Sadar bahwa saya ketinggalan, maka saya mendekati teman-teman saya yang les dan minta belajar bareng. Mulai beli buku-buku latihan soal. Hingga akhirnya dalam suatu sujud saya, seolah diangkat kekhawatiran dan penyesalan dari hati saya. Saya ingat, itu 1 hari menjelang pengumuman SNMPTN Undangan. Besoknya, saya ke warnet. Saya buka situsnya, dan Allahu akbar! Saya memukul tembok warnet; SAYA DITERIMA DI FTMD ITB. Senang dong? Lebih dari itu, saya bersyukur. Satu langkah lebih dekat menjadi laki-laki sejati telah terlewati: Tiket Merantau! Saya printscreen, lalu saya print. Sampai rumah Ibu bertanya,

“Gimana Mas Heri?”

“Nih lihat sendiri, asem,” muka sok sedih hehe.

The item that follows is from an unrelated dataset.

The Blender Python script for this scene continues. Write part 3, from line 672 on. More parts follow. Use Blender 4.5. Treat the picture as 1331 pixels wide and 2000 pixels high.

                Ibu pun membuka, dan jadi anti klimaks. Karena saya printscreen, jadinya keliatan tab lain yang sedang buka FB seorang cewek. Tuhan, kenapa jadi memalukan begini urusannya -____-

                Di SMA, esok harinya semakin ramai. Ada yang datang dengan wajah ceria (misal saya), dan ada pula yang tertekuk sembari memberi ucapan selamat pada temannya. Dan saya, dapat satu kegiatan satu lagi; ikut belajar bareng sama Mbak Gusti dan Dinda, karena mereka mau berjuang lagi via tulis—dipikirnya saya pinter apa ya haha. Mereka sudah ikut les sih, tapi entah kenapa mau-maunya ngajak saya yang cetek ini buat bantuin mereka (Nantinya ini sangat membantu, karena part time job saya adalah guru les di Semester 6). Saya ingat bahwa jika datang pasti dapat cemilan yang enak-enak. Juga kesempatan belajar Bahasa Inggris, karena Mbak Gusti ini pernah pertukaran pelajar ke AS selama setahun. Jadi ya, saya pragmatis. Saya tidak melakukan ini dengan cuma-cuma hehehe.

                Sebenarnya dapat dikatakan langkah saya relative ringan. Tak harus ikut tes tulis. Tapi, jalan terjal itu adalah ketika saya harus berjuang dari kelas X. Bahkan bisa dibilang, dalam sistem pendidikan di Indonesia, perjuangan itu telah ada sejak SD. Ya, SMP mana yang kau masuki, itu menentukan langkahmu selanjutnya. Pilihan sekolah seolah menjadi vonis akan masa depanmu. Saya sih tidak ambil pusing dengan hal ini, yang penting Bapak dan Ibu saya bisa menceritakan sedikit kebaikan tentang saya pada para tetangga jika ditanya tentang anaknya. Saya hanya ingin membanggakan mereka, dan itulah kebahagiaan hakiki saya. Apalagi yang bisa saya berikan selain ketidak-pusingan mereka akan pendidikan anaknya. Sudah cukup mereka pusing cari penghidupan di situasi di mana kita terjebak dalam banyak syubhat ini—riba di mana-mana. Kalau tak mau mati dicekik inflasi, terpaksa cari pinjaman modal ke para bankir.

Mau kita bilang ini tidak adil, memang. Tapi inilah realita kehidupan di negeri ini; semua adalah tentang seleksi dan seleksi :(

                Kembali ke cerita saya tadi, saya hanya ingin berkata;

“Untuk kalian—juga pengingat bagi saya—Tuhan itu lebih tahu dari kita. Lebih tahu apa yang terbaik. Jalannya, adalah sebaik-baiknya jalan. Kewajiban kita hanyalah mempersiapkan diri kita sebaik-baiknya, dengan segala persiapan yang bisa kita persiapkan dan nanti Tuhan yang akan menunjukkan jalan-Nya. Mungkin kita tak mengerti apa baiknya jalan itu. Namun percaya saja, inilah yang terbaik. Setidaknya, kita bisa menjalani jalan itu dengan hati yang lebih ringan. Dan satu lagi, belajarlah untuk mengerti apa itu riba.”